Integration der WEU erleichtert
Einige Regierungsvertreter haben es auf der Regierungskonferenz zum Amsterdamer Vertrag als einen Erfolg betrachtet, daß die Westeuropäische Union (WEU) im Vertrag von Amsterdam nicht in die EU integriert wurde. In Artikel J.7 indessen ist festgelegt, daß die Union und die WEU im Hinblick auf die Möglichkeit einer Integration der WEU in die Union eine engere institutionelle Zusammenarbeit pflegen können, falls der Europäische Rat dies beschließt. Für diese wichtige Frage ist weder die Einberufung einer erneuten Regierungskonferenz noch eine öffentliche Debatte vorgesehen.
Aufnahme von Elementen der "Petersberger Erklärung"
Im Vertrag von Amsterdam wurden die Aufgaben für gemeinsame Aktionen festgelegt. Dabei wurden die Aktionsformen der "Petersberger Erklärung" (19. Juni, 1992) übernommen. Es geht unter anderem um humanitäre Aufgaben und Rettungseinsätze, friedenserhaltende Aufgaben, andererseits aber um Kampfeinsätze bei Krisenbewältigung, einschließlich "friedensschaffender Maßnahmen". Dies beinhaltet auch ein bewaffnetes Eingreifen und aktive Kriegsteilnahme. Die EU übernimmt hiermit Aufgaben, die in der Charta der Vereinten Nationen verankert sind, wobei nirgends festgelegt ist, daß die "friedenschaffenden Maßnahmen" der EU nur durchgeführt werden können, nachdem der UN-Sicherheitsrat dies beschlossen hat. Es besteht also die große Gefahr, daß es Unklarheiten über die Rollenverteilung in diesen äusserst kritischen Fragen geben wird.

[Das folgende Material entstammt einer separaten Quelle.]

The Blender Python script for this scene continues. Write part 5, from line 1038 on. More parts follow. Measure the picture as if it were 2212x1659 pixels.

Verstärkung der gemeinsamen Aussenpolitik
Die Beschlüsse über übergeordnete strategische Fragen der Außen- und Sicherheitspolitik werden formell einstimmig im Europäischen Rat gefaßt. Ein Land kann jedoch mitteilen, daß es sich der Stimme enthalten möchte, ohne die anderen zu behindern (sogenannte "konstruktive Stimmenthaltung"). In diesem Fall ist es nicht verpflichtet, den Beschluß selber durchzuführen, akzeptiert jedoch, daß der Beschluß für die Union bindend ist. Die Beschlüsse über außenpolitische, nicht-militärische gemeinsame Aktionen können mit qualifizierter Mehrheit im Rat gefaßt werden. Zur Durchführung einer gemeinsamen außenpolitischen Aktion oder Handlung werden 62 der 87 Stimmen von mindestens 10 Mitgliedstaaten benötigt. Erklärt ein Mitgliedsland bei einer Ratssitzung der Aussenminister, daß es aus wichtigen Gründen der nationalen Politik, die es ausführlich zu erläutern hat, ein Veto einlegen will, so erfolgt kein gemeinsamer Beschluß. Das Traktandum wird an den Europäischen Rat weitergeben, wo das Land sein Veto wiederholen muß.

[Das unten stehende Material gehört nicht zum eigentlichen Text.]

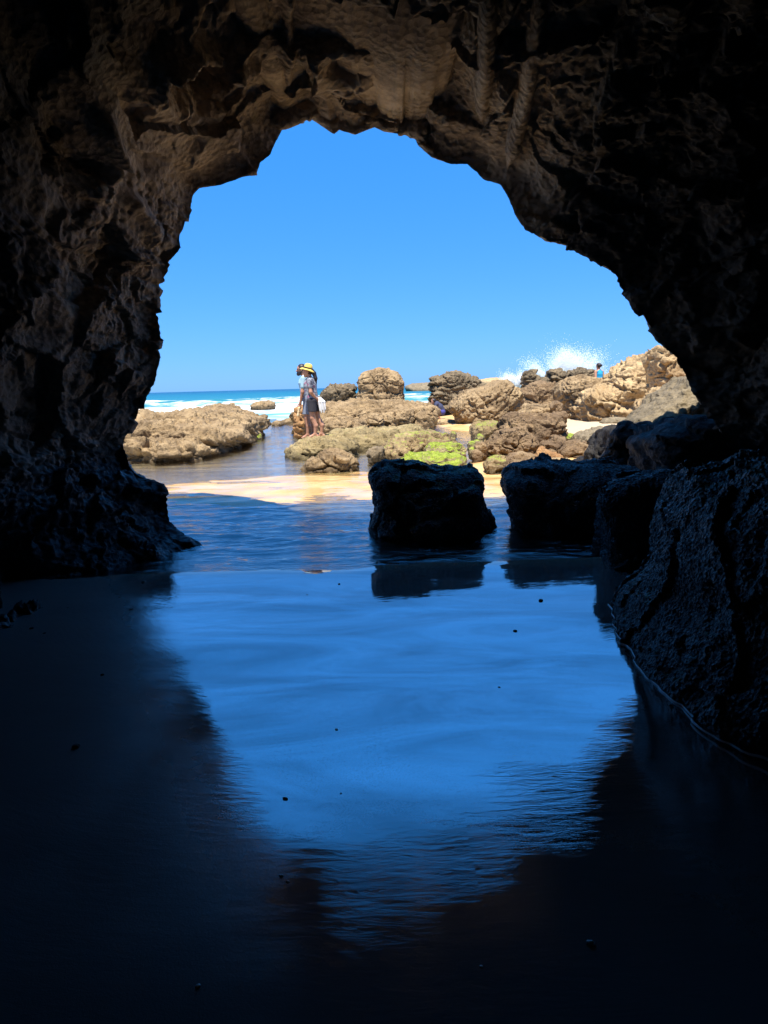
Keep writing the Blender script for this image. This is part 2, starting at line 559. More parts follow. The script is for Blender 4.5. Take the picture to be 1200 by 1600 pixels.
    calm = calm * sstep(1.9, 1.1, Q[:, 0]) * sstep(1.0, 2.2, Q[:, 2])
    rough_m = 1.15 - calm
    d = amp * (0.20 * lump + 0.19 * fa1 - 0.20 * np.clip(0.75 - f1, 0, 1) * calm + 0.03 * rid * rough_m + 0.05 * strat)
    d += np.clip(amp + 0.45, 0, 1) * (0.075 * fa2 * rough_m + 0.020 * fa3 * rough_m - 0.05 * np.clip(0.7 - g1, 0, 1) * rough_m + 0.036 * fine * (0.35 + rough_m))
    low = sstep(1.5, 0.7, Q[:, 2] + 0.3 * lump)
    p1, _ = worley(Q * np.array([11, 11, 14.0]), 12)
    d -= 0.035 * sstep(0.42, 0.1, p1) * sstep(-0.1, 0.3, fbm(Q * 1.7, 3, 13)) * np.clip(amp + 0.2, 0, 1)
    d += low * 0.05 * fbm(Q * 16, 4, 61, gain=0.6) * np.clip(amp + 0.25, 0, 1)
    # --- features seen in the photograph
    px, py = project(Q)
    inn = inside.ravel() * (s1 < 4)

    def hollow(cx_, cy_, rx, ry, depth, rot=0.0):
        c, s = math.cos(rot), math.sin(rot)
        x, y = px - cx_, py - cy_
        q = np.hypot((x * c + y * s) / rx, (-x * s + y * c) / ry) + 0.45 * lump + 0.22 * rid
        return -depth * sstep(1.1, 0.55, q) * inn + 0.18 * depth * np.exp(-((q - 1.12) / 0.16) ** 2) * sstep(20, -20, y) * inn
    d += hollow(312, 138, 80, 60, 0.40, 0.1) * amp
    d += hollow(690, 35, 70, 30, 0.18) * amp
    d += hollow(540, 95, 55, 26, 0.12, 0.3) * amp
    d += hollow(620, 120, 40, 30, 0.10) * amp
    d += hollow(105, 225, 14, 11, 0.10) * amp
    d += hollow(95, 268, 22, 13, 0.12) * amp
    d += hollow(150, 265, 22, 16, 0.14) * amp
    for poly, wd, am in ([[(455, 10), (450, 90), (452, 150), (445, 190)], 10, 0.11],
                         [[(250, 100), (232, 150), (205, 160)], 9, 0.09], [[(258, 95), (310, 80), (400, 95)], 7, 0.09],
                         [[(205, 310), (225, 350), (245, 400)], 10, 0.09], [[(160, 190), (180, 250), (150, 300)], 14, 0.1]):
        sd = seg_dist(px, py, poly) + 2 * lump
        d += am * np.exp(-np.clip(sd / wd, 0, 9) ** 2) * inn * np.clip(amp + 0.1, 0, 1)
    # overhang over the left pier's foot
    d -= 0.28 * np.exp(-((px - 60) / 90) ** 2 - ((py - 860) / 60) ** 2) * inn * amp
    Q2 = Q + N.reshape(-1, 3) * d[:, None]
    n_r = len(rows)
    F = grid_faces(n_r, NTH)
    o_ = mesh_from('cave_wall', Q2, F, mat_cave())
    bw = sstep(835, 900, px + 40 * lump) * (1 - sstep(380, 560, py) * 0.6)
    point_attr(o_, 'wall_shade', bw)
    tag(o_, 'dark brown rock cave arch framing the view of the beach', 'cave', kind='structure')
    return o_


cave = build_cave()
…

Im Vertrag von Amsterdam wird auch der Grundsatz bestärkt, wonach die EU in außen- und sicherheitspolitischen Fragen mit einer Stimme sprechen sollte. "Die Mitgliedsstaaten unterstützen die Außen- und Sicherheitspolitik der Union aktiv und vorbehaltlos im Geiste der Loyalität und der gegenseitigen Solidarität" (Artikel J 1.2). "Die gemeinsamen Aktionen sind für die Mitgliedsstaaten bei ihren Stellungnahmen und ihrem Vorgehen bindend" (Artikel J 4.3). "Die Mitgliedsstaaten koordinieren ihr Handeln in internationalen Organisationen und auf internationalen Konferenzen (Artikel J 9.1)."
Insgesamt wird die EU auf dem internationalen politischen Parkett eine bedeutendere Rolle spielen, da sie fortan durch einen Generalsekretär, einen "Hohen Vertreter" repräsentiert wird, der die gemeinsame Außen- und Sicherheitspolitik der EU nach außen hin wahrnimmt. Zu dessen Unterstützung wird eine "Strategieplanungs- und Frühwarneinheit" eingerichtet, die über kurz oder lang zum Außenministerium der EU werden könnte.